• **Task brief**: Reproduce verbatim the lines up to and including the one with "from mathutils import Vector, Matrix", starting from the first.

• **Data shown**:
-- Start --

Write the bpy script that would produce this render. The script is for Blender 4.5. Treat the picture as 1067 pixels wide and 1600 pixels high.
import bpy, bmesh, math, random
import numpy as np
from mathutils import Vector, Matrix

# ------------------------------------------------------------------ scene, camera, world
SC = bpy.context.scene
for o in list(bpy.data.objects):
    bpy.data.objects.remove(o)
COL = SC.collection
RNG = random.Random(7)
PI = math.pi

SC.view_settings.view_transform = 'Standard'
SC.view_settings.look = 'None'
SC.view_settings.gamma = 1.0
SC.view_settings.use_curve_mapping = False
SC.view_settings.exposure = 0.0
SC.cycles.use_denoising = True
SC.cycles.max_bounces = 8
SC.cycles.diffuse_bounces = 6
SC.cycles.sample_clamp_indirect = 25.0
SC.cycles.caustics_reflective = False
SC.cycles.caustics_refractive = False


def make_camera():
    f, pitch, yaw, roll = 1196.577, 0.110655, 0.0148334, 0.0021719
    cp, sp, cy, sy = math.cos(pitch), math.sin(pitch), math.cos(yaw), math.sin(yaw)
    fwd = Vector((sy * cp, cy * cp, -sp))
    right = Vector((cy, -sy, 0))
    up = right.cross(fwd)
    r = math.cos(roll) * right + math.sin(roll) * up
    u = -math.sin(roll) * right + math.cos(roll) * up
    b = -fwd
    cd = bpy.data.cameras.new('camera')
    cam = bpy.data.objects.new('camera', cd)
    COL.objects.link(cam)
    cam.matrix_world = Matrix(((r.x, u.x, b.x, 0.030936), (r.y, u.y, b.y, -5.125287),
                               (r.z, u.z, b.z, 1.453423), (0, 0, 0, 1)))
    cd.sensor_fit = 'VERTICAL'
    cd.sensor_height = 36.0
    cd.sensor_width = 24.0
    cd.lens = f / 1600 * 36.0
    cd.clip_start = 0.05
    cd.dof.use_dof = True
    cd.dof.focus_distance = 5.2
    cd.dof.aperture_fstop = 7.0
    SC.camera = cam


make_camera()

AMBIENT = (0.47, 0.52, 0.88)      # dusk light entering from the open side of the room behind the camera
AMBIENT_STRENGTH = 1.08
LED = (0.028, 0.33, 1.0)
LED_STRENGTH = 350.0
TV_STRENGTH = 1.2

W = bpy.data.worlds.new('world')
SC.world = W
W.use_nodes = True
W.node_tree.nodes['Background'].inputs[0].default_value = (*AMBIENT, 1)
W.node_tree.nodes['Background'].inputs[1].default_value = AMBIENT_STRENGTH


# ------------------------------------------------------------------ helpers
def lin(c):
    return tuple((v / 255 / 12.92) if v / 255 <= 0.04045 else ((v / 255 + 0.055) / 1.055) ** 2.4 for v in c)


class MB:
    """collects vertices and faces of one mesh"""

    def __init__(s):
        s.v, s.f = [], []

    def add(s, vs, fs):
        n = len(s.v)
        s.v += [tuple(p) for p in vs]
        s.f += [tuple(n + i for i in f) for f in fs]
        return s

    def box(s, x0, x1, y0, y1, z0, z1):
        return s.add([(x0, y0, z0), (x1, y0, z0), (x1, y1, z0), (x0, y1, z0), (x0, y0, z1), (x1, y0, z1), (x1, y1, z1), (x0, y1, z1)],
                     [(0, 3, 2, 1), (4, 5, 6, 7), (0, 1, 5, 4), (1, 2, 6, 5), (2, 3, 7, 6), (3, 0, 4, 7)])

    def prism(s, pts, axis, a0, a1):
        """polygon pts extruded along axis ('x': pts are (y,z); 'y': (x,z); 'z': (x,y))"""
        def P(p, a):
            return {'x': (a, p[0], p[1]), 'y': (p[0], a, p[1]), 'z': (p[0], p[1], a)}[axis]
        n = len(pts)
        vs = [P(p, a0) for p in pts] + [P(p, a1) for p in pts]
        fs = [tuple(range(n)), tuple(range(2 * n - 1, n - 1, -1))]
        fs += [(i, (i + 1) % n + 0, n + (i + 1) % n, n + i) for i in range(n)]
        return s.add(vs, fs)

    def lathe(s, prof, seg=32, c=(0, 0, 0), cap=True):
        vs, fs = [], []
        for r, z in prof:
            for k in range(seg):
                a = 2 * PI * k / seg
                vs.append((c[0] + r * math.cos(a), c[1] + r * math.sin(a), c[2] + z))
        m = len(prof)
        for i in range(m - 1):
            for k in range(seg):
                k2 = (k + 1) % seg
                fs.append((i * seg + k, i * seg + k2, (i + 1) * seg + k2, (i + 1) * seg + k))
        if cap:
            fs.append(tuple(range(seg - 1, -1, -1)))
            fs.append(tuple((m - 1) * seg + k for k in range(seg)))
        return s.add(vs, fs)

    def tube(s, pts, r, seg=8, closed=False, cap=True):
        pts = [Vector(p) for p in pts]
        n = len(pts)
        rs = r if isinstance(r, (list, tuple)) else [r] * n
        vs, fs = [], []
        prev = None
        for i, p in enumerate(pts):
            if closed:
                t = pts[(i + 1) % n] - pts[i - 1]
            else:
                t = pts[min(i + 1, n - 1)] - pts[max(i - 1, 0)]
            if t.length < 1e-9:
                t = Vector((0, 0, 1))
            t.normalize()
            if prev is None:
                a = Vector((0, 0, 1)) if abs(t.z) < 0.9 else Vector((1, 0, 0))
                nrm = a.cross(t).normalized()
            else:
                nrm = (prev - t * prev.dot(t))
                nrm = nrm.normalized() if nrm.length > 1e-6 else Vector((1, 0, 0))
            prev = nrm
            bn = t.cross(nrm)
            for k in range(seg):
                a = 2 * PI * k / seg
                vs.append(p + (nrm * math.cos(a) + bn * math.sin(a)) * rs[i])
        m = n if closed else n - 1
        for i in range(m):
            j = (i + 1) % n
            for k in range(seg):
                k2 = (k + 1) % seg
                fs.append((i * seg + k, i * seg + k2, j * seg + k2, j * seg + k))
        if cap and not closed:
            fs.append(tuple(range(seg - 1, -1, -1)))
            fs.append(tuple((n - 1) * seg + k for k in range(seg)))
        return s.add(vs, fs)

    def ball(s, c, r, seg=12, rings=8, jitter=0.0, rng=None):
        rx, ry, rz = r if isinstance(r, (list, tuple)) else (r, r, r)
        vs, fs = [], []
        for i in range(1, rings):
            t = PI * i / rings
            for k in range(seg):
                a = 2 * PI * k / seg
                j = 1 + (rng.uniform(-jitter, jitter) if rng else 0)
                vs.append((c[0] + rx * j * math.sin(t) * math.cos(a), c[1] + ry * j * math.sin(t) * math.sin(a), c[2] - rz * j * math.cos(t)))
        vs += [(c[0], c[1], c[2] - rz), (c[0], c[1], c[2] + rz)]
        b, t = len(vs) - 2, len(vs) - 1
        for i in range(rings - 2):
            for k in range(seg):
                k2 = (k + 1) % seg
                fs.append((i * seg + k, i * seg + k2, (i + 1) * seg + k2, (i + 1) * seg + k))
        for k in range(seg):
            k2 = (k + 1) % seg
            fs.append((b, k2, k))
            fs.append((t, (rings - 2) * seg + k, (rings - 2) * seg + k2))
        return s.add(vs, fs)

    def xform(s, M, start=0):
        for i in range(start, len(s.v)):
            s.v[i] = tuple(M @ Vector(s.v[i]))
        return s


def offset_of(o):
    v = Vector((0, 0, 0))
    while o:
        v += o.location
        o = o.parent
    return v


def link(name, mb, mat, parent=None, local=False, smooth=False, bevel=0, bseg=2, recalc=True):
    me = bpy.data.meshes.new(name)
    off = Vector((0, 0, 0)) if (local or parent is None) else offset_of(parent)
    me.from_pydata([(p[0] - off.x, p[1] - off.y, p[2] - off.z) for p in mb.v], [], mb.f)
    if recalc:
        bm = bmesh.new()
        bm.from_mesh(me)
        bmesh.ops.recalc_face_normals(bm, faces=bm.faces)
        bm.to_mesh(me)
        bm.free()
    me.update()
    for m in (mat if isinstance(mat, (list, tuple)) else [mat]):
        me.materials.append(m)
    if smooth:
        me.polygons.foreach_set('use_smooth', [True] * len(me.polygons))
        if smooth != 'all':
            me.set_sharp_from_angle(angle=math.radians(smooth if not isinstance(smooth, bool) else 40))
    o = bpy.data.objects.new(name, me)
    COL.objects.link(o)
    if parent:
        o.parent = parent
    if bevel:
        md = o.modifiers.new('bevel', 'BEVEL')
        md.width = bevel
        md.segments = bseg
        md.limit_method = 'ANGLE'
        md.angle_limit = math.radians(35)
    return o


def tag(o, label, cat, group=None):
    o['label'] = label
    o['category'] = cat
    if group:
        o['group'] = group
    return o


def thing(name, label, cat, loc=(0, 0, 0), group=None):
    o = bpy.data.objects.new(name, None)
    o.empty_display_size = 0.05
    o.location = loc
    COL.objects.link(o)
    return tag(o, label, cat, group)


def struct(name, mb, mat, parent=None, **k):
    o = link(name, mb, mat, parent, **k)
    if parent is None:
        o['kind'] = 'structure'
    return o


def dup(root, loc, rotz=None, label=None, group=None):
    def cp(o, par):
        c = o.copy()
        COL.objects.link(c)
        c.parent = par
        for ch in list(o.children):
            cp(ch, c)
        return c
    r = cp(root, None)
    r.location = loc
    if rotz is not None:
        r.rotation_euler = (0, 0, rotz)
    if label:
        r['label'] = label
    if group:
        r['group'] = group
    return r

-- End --

• **Result below**:
Write the bpy script that would produce this render. The script is for Blender 4.5. Treat the picture as 1067 pixels wide and 1600 pixels high.
import bpy, bmesh, math, random
import numpy as np
from mathutils import Vector, Matrix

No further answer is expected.